Since 1995, several public ceremonies are organised in Paris and in the main cities of France on July 16 and 17 for the remembrance of the “Vélodrome d’Hiver rafle [round-up]” and to honor the Brave among the Nation.

10. Has your country established a national Holocaust memorial and/or museum? What numbers of students visit this memorial/museum each year?

There is no national Holocaust museum in France, but the Holocaust is mentioned in many city museums specialising in World War II or the Resistance, for instance in Besançon, Grenoble, Caen, and Lyon. In Paris, the CDJC–Memorial de la Shoah is still an NGO but receives funds from many institutions: government, Région Ile-de-France, Ville de Paris, etc. The CDJC–Memorial de la Shoah was visited by more than 5,000 students.

11. Please estimate the percentage of students in your country who visit authentic sites, and list three primary sources of funding available in your country for visits to authentic sites.

One might estimate that less than 5 percent of the students have visited at least one authentic site (Drancy, Struthof, les Milles, Izieu, etc.). Travel is also organized to different concentration camps and to Auschwitz-Birkenau. The Fondation pour la Mémoire de la Shoah (FMS), the regions, and the cities together provide more than 50 percent of the funding needed.

12. What are the three major textbooks used in teaching the Holocaust in your country? How many pages do your school textbooks allocate to the Holocaust, and on which aspects do they focus?

History handbooks used in schools contain important chapters dealing with the Holocaust for the 4th–5th grades, for 9th grade, and 11th–12th grades. The number of pages differs from one book to another. Two to six pages are written in general in these books, although some larger chapters. Most of the time, the book deals with the anti-Jewish policy in France, the hidden children during the war, and the responsibility of the Vichy regime for the arrests and the deportations. Some aspects of the concentration camps are also dealt with for which teachers often use other documents that they have gathered (maps, statistics, etc.) from other books.

13. What strategies of differentiation are typically used to make the study of the Holocaust accessible to students of different ages and with different learning needs?

Teachers obviously adapt their classes to the different psychological development levels and different ages of their students. For the younger pupils, they insist mainly on the difficulties of daily life and the discriminatory measures, concerning children for example. When students are old enough, they are taught about the deportation, the concentration camp universe, and the extermination process. In high school, many teachers use testimonies of survivors coming back from the camps to illustrate their classes.

14. How far and in what ways is your country’s own national history integrated into the teaching of the Holocaust?

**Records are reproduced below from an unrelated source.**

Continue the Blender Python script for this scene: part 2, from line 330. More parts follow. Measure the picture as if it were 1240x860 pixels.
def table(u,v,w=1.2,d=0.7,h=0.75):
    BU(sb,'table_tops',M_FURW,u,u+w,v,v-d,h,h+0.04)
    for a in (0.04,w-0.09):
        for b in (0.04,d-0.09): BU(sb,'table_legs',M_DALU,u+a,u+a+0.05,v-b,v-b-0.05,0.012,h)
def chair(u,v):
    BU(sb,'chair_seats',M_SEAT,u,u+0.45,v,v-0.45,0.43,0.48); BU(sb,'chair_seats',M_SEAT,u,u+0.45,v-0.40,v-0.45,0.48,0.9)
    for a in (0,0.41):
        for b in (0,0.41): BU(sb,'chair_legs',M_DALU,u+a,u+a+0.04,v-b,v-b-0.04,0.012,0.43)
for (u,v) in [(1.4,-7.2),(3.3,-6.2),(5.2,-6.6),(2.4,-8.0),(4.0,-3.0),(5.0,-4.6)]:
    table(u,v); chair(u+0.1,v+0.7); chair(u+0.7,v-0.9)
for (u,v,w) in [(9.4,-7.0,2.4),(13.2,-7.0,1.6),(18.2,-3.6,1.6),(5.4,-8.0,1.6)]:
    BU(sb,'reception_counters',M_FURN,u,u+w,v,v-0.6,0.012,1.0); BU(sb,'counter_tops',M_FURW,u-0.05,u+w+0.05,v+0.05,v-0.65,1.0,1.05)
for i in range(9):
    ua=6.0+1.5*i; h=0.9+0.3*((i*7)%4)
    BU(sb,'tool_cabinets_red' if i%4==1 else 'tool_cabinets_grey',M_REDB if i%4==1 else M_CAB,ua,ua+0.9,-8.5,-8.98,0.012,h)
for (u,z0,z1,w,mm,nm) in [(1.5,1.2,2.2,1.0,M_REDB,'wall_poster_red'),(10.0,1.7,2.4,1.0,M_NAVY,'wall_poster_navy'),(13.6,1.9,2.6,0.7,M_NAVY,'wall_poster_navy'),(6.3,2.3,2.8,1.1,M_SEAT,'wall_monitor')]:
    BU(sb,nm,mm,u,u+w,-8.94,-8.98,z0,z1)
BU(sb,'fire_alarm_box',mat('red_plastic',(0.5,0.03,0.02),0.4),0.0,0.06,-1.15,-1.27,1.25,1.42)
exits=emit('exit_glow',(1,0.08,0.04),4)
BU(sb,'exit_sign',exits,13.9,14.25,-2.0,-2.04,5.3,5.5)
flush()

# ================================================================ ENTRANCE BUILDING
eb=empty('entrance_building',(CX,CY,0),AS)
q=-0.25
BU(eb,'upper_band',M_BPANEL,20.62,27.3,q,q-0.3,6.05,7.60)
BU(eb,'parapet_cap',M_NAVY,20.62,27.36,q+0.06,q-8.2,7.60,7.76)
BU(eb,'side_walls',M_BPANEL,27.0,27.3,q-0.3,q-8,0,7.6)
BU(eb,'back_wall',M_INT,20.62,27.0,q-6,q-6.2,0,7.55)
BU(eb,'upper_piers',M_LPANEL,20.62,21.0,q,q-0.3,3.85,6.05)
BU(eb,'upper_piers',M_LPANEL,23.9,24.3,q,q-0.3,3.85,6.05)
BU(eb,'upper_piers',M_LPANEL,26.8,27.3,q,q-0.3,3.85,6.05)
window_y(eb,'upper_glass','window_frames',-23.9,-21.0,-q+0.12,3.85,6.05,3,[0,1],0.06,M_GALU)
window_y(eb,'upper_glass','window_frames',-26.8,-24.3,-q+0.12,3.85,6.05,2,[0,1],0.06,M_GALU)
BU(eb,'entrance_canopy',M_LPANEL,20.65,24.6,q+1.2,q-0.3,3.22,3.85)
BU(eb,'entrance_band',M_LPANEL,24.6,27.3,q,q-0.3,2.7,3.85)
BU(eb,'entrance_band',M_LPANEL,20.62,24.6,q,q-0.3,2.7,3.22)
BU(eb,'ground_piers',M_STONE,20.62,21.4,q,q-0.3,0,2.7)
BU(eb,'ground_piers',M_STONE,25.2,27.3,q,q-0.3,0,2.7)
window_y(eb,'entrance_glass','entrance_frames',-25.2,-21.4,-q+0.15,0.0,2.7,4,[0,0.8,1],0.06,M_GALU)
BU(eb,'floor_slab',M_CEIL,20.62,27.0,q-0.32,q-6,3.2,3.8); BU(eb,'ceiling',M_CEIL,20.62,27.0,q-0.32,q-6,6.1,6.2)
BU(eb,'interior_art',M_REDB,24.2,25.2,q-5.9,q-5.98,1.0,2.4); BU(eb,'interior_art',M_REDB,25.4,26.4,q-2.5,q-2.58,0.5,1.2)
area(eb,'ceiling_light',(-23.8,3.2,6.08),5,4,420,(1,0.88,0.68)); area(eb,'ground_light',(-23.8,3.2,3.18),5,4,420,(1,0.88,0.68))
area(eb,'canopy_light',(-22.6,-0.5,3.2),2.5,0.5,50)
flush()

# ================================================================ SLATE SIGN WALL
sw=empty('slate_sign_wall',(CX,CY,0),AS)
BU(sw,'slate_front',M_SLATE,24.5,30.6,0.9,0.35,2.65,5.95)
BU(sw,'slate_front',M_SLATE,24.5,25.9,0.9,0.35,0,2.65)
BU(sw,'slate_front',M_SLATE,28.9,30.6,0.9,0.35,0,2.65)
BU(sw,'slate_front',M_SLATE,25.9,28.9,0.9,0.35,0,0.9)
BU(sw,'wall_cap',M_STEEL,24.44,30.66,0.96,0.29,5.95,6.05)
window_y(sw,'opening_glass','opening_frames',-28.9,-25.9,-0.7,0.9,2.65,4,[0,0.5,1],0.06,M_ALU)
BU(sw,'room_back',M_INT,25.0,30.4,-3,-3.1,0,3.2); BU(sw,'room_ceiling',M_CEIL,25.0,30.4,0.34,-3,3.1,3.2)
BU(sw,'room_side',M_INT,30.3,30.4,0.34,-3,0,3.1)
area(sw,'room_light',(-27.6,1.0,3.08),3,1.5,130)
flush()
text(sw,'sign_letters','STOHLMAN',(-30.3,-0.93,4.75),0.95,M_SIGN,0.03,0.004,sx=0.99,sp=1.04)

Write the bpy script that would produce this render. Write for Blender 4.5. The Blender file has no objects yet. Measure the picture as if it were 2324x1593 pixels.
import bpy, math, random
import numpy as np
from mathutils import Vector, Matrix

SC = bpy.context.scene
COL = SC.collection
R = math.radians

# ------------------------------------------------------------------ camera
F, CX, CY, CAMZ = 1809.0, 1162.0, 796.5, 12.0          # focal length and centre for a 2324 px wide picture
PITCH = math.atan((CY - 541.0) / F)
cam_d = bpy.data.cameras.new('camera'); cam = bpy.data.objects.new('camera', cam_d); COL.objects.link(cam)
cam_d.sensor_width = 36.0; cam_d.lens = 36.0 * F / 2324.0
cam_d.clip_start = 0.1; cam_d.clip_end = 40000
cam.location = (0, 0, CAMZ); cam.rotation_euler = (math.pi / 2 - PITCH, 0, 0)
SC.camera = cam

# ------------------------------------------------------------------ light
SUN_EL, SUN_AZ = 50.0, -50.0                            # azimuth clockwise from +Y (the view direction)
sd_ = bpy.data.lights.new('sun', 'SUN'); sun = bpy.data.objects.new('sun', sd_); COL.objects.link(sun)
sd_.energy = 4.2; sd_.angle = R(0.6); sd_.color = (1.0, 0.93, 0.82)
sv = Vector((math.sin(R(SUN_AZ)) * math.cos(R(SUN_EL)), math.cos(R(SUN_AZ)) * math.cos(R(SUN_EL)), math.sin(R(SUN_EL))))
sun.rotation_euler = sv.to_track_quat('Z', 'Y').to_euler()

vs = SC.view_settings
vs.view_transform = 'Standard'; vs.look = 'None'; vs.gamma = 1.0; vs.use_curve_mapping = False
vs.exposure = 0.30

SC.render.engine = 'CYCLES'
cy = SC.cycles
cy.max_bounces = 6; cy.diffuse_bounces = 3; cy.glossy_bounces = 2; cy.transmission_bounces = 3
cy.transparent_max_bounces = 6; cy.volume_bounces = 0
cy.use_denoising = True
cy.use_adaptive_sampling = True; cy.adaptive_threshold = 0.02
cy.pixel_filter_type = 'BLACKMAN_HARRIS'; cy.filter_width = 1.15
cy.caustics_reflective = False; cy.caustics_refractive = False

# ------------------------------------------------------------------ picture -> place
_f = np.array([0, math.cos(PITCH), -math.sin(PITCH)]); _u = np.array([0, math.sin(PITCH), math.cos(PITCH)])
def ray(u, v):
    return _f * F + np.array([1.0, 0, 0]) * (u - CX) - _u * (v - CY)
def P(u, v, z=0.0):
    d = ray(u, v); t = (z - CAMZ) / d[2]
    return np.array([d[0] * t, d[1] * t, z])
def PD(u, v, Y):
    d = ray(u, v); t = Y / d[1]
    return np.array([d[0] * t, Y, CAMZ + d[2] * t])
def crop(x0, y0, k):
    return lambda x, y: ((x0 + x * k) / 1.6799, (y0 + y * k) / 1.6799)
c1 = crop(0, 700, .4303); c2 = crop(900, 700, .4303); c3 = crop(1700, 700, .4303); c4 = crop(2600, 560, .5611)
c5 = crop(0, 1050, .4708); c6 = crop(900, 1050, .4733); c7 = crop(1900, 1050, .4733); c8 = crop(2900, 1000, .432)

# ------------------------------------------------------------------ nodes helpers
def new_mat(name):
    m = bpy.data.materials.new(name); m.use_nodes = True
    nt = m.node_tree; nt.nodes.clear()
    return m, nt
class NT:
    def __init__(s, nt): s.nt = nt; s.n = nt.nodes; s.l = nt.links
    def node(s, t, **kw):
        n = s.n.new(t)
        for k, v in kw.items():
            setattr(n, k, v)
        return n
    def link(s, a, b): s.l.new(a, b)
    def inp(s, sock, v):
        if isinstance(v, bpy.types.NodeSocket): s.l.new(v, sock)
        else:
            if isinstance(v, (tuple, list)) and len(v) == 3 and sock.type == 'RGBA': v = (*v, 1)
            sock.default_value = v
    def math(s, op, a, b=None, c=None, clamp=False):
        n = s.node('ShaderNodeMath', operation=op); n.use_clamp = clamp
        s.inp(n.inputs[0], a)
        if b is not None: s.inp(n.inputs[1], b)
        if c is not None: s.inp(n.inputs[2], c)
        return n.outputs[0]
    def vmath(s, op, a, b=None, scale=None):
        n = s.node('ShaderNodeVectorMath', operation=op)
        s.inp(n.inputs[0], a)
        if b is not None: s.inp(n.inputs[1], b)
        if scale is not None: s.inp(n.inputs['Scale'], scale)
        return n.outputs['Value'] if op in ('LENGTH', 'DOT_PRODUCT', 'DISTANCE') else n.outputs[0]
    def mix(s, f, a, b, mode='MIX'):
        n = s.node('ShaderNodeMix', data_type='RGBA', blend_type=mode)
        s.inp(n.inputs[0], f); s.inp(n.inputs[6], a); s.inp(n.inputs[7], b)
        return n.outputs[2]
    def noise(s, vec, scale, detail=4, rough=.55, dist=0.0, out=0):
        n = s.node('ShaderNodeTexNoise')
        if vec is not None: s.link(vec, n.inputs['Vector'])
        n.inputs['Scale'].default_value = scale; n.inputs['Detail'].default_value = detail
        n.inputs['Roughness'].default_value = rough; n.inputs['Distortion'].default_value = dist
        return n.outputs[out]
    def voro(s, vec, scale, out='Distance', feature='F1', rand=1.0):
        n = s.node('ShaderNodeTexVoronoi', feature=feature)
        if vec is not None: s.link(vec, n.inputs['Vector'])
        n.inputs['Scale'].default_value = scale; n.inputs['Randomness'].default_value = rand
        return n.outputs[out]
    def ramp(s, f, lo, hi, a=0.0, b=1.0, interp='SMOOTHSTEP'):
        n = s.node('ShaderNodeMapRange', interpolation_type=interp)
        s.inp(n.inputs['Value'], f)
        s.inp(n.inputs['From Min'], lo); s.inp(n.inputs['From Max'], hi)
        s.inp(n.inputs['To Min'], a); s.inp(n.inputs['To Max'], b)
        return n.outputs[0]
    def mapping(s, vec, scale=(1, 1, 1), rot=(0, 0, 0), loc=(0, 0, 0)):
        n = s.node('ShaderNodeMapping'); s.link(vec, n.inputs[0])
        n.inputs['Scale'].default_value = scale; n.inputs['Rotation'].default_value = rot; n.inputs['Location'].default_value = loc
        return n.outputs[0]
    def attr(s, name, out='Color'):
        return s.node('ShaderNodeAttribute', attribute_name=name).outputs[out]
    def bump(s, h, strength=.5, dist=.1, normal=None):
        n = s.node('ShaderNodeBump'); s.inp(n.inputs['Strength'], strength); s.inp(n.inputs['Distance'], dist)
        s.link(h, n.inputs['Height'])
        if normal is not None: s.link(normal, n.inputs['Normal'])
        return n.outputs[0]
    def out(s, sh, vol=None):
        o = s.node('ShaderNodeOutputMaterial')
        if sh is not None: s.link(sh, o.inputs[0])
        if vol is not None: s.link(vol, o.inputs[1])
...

In the past 20 years, teaching of the Holocaust has become an integral part of programmes concerning World War II and the repressive aspect of the Vichy regime. The role of French government in the anti-Jewish policy is clearly stated, particularly concerning the big raids of the summer of 1942 and the conditions in which the deportations took place with the active support of French authorities.

15. What are the three major obstacles to teaching and learning about the Holocaust in your country?

There is currently no major obstacle to Holocaust teaching in France, but three major difficulties must be pointed out:

— The lack of time for teaching this subject when teachers have difficulties in finishing a wide programme in the 9th and the 11th–12th grades.

— The opposition and/or the rejection of a minority of students, mainly Muslim ones in some suburbs, of a class specifically on the Jews and the Holocaust.

— The lack of real academic classes given to future teachers and to more experimented ones.